Tightening the Net: Towards a Global Legal Framework on Transnational Organized Environmental Crime
Posted on April, 13 2015
WWF and Global Initiative report on gaps in global legal architecture
Transnational organized environmental crime constitutes a global and escalating threat.It allows international networks of individuals and corporations to thrive and eventually disturb not only biodiversity but also the global economy and security. In addition to severe environmental consequences, the laundered money generated by such activities disrupts the world’s economies, fostering corruption and challenging political stability.
Emblematic of the dark side of globalization, organized criminal groups engage in highly profitable illicit markets such as illegal trade in protected species of fauna and flora, illegal logging and fishing, unlawful transportation and dumping of hazardous waste, and illegal trade in ozone-depleting substances.
An urgent need to reflect on current global legal frameworks
While the international community increasingly acknowledges the seriousness of the issue and multiple mechanisms and tools are being used to combat it, current strategies remain insufficient to tackle this escalating problem.

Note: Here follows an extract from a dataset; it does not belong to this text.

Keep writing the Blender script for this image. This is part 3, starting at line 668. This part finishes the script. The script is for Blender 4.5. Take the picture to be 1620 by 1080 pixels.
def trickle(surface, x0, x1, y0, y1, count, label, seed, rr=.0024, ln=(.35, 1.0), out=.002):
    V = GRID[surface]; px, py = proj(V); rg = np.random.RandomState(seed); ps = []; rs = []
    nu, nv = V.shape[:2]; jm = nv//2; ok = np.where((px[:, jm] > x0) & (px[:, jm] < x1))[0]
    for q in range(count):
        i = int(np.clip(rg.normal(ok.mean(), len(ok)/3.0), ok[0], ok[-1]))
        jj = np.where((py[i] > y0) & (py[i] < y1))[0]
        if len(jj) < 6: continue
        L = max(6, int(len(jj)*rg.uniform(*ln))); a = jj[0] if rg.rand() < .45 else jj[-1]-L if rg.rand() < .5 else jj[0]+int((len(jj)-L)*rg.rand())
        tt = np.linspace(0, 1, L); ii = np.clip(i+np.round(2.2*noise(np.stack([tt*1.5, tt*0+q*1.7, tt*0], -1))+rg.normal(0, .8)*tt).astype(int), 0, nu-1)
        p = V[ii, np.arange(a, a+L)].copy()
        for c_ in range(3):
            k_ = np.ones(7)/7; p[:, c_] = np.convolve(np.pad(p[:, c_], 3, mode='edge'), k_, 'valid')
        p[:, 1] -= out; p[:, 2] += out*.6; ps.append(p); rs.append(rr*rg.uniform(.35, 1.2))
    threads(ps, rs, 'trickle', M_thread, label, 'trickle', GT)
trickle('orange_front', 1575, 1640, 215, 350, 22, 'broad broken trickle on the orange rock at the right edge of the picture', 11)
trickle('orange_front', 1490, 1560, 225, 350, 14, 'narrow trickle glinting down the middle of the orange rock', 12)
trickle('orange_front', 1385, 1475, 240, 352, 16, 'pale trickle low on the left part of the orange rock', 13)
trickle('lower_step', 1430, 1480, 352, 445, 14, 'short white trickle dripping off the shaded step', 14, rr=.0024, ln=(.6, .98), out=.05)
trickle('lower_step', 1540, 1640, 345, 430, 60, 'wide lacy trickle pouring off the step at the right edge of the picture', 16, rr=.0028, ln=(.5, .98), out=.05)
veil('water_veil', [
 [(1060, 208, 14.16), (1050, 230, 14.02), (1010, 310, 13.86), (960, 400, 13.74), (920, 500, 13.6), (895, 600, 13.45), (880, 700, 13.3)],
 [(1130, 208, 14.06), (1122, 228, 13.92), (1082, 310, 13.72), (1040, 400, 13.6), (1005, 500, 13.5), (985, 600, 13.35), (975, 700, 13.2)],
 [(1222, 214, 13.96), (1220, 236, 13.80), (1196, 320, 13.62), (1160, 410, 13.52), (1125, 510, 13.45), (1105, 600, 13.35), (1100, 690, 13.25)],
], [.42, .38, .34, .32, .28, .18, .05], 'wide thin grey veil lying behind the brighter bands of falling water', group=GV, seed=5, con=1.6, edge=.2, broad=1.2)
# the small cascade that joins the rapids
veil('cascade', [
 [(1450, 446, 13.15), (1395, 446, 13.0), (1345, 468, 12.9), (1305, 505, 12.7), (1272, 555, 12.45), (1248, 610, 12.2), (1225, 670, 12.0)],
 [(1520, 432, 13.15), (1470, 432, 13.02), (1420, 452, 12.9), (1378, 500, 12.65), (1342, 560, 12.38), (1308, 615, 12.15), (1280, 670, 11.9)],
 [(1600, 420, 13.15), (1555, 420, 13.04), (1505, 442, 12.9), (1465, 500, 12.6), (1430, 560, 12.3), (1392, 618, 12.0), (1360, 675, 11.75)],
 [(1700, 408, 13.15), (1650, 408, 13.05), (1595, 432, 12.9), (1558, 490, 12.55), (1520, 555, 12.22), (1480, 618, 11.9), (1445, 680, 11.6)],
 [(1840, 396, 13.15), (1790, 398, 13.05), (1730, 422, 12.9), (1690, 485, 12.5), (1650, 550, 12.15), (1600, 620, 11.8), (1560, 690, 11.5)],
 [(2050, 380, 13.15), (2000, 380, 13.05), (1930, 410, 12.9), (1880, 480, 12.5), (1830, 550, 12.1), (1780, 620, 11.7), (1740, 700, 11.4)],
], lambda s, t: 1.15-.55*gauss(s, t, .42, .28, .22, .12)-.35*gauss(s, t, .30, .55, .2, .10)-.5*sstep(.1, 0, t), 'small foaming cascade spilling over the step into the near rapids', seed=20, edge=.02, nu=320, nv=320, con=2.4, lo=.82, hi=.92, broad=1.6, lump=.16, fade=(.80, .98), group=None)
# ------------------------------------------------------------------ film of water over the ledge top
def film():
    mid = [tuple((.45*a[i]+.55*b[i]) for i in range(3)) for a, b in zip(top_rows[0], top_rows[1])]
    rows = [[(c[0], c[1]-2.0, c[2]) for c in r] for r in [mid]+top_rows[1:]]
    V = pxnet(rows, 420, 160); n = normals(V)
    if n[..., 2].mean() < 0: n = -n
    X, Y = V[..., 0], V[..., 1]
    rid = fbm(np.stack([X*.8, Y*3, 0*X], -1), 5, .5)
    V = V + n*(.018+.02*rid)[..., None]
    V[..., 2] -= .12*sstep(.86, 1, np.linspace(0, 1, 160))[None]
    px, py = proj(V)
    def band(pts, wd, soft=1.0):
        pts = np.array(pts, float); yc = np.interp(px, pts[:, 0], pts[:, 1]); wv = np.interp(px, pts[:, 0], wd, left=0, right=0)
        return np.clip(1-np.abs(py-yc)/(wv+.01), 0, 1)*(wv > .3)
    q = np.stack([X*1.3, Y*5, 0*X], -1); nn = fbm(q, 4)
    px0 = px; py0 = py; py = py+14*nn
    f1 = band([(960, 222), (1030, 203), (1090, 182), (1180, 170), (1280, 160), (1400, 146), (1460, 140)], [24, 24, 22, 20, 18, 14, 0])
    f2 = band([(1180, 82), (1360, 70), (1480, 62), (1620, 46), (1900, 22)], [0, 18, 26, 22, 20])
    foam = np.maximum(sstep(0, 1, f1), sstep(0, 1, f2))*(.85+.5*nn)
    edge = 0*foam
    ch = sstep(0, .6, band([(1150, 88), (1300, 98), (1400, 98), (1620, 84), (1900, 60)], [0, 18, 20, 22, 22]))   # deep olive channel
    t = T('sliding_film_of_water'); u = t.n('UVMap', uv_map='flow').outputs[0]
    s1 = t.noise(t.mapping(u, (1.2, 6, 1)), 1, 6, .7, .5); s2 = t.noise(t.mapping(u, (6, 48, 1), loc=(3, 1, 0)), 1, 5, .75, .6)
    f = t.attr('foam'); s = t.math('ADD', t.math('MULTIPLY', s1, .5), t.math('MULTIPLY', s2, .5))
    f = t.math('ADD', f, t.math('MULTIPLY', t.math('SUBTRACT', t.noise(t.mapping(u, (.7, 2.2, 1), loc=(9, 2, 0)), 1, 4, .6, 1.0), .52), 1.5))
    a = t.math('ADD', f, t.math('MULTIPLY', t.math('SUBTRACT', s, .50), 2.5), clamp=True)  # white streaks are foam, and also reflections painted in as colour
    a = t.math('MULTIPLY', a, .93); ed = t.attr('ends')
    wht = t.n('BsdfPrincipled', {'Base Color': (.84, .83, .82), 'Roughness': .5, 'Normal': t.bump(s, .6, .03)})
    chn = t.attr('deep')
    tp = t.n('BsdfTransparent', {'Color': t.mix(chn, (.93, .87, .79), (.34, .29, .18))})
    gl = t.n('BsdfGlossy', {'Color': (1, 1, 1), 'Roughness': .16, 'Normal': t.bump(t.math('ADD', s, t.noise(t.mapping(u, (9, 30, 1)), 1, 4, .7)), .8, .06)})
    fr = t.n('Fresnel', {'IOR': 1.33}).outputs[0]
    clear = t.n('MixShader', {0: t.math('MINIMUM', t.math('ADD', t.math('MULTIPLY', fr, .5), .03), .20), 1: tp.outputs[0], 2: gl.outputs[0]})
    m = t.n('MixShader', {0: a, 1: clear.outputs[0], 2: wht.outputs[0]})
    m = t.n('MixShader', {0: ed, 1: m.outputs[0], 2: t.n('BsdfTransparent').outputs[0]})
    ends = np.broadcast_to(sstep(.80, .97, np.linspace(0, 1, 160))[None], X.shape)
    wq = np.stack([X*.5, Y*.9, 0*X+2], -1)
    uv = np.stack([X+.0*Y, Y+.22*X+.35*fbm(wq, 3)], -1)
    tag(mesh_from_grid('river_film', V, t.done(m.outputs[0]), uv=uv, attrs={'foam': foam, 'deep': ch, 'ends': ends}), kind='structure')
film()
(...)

This global and complex challenge can only be addressed via a holistic approach involving different stakeholders at multiple levels, including local communities, and fostering efforts on several fronts including political commitment, law enforcement, prevention and cultural change through education (especially to curb demand for wildlife products).
Without losing sight of this broad context, this report by the Gobal Initiative Against Transnational Organized Crime and WWF focuses on a specific aspect: the analysis of the current legal approaches and their improvement.
Presenting a global legal review, this report analyses the international legal frameworks currently available to combat transnational organized environmental crime, and explores potential ways to strengthen the current situation. Indeed, extant legal tools appear as a loose net of international, national and local laws that often fail to work together efficiently. Inconsistencies and remaining loopholes create havens for organized criminal groups and transit hubs for their illicit activities.
The main legal weakness is the fact that international treaties still fail to address environmental crime as a form of transnational organized crime. Instead, they either focus on conservation or international trade aspects.
The analysis highlights that the only global treaty that could provide the needed criminal perspective is the UN Convention against Transnational Organized Crime (UNTOC). However, many forms of environmental crime fall outside its scope because its application relies on national laws.
Indeed, UNTOC is only applicable if national laws reach the UNTOC application threshold (which is the establishment by national laws of a maximum criminal penalty of at least four years of imprisonment) otherwise it is not applicable. Unfortunately many countries do not yet criminalize the activities that constitute forms of transnational organized environmental crime, they often prohibit them as illegal or unlawful but it is not the same as legally defining them as criminal.
In addition, where the criminal approach does exist, the UNTOC application threshold is not always reached. These observations are a starting point for a much needed discussion on the potential improvement of global legal frameworks. This report also raises the possibility of a new international legal framework dedicated to transnational organized environmental crime.